Allerdings ist zu beachten, dass die Klassifizierung optional ist und die Hersteller sie nicht
zwingend implementieren müssen. PoE-Interessenten sollten also im Vorfeld klären, ob alle
eingeplanten Geräte die Klassifizierung unterstützen. Bei der Planung ist übrigens nicht zu
befürchten, dass alte, nicht PoE-fähige Endgeräte aus Versehen Schaden nehmen könnten: Die PSEs
überprüfen standardmäßig, ob ein PoE-Endgerät angeschlossen ist, und legen erst dann die
Versorgungsspannung auf die Adern. Hierbei testen sie auch, zu welcher PoE-Klasse das
angeschlossene Gerät gehört, um es mit der korrekten Leistung zu versorgen.

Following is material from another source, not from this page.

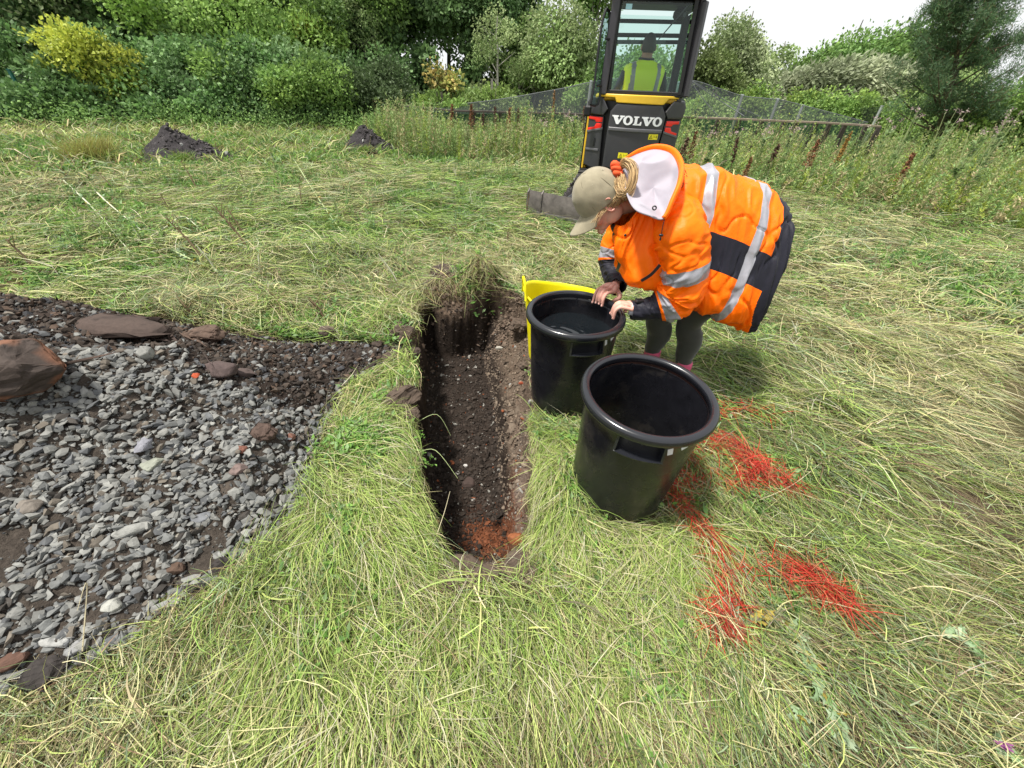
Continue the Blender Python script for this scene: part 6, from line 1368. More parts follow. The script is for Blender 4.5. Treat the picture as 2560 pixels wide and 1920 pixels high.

Wenn die Stromversorgung durch das PSE ausfällt, weil zum Beispiel das PoE-Netzteil im Switch
beschädigt ist, versagen auch die angeschlossenen Endgeräte ihren Dienst. Damit dann eine konstante
Stromversorgung der Endgeräte gewährleistet ist, können Anwender von vornherein eine redundante
Stromversorgung mit einplanen. Die Switch-Hersteller bieten dazu in der Regel eine externe
Stromversorgung als Ergänzung an. Fällt das interne Netzteil aus, so übernimmt dieses zweite
Netzteil innerhalb einer Millisekunde die Stromversorgung. So laufen Endgeräte wie Telefone oder
Access Points weiter, ohne dass die Anwender eine Störung bemerken. Gerade in
unternehmenskritischen Bereichen bietet dies zusätzliche Sicherheit, da zum Beispiel die
VoIP-Telefone in der Vertriebsabteilung ununterbrochen laufen und es nicht zu Umsatzeinbußen
kommt.

Außerdem ist es möglich, durch zusätzliche externe (nicht redundante) Netzteile die verfügbare
Gesamtleistung eines PoE-Switches zu erhöhen. Dies stellt sicher, dass beispielsweise an allen
Ports die maximal möglichen 15,4 Watt verfügbar sind – auch wenn sehr viele leistungshungrige
Endgeräte angeschlossen sind.

Viele Vorteile, viele Möglichkeiten

PoE gehört nach Ansicht aller führenden Hersteller zu den viel versprechendsten neuen Standards
in der Netzwerktechnik. Die Integration von PoE-Funktionen in immer mehr Switches führt zudem zu
sinkenden Marktpreisen, was die Akzeptanz weiter steigern wird. So sind heute PoE-Switches bereits
zu Port-Preisen von Geräten ohne PoE erhältlich. Die mittlerweile ebenfalls immer umfangreichere
Palette an PoE-fähigen Endgeräten wird die weitere Verbreitung dieser Technik ebenfalls fördern.
Wenn Unternehmen sich mit den Einsatzmöglichkeiten von PoE einmal vertraut gemacht haben und die
hier beschriebenen grundlegenden Punkte beachten, ist auch die Implementierung einer PoE-fähigen
Infrastruktur kein großes Geheimnis. Die Einsatzmöglichkeiten sind vielfältig – und sie zu nutzen
ist nicht schwer.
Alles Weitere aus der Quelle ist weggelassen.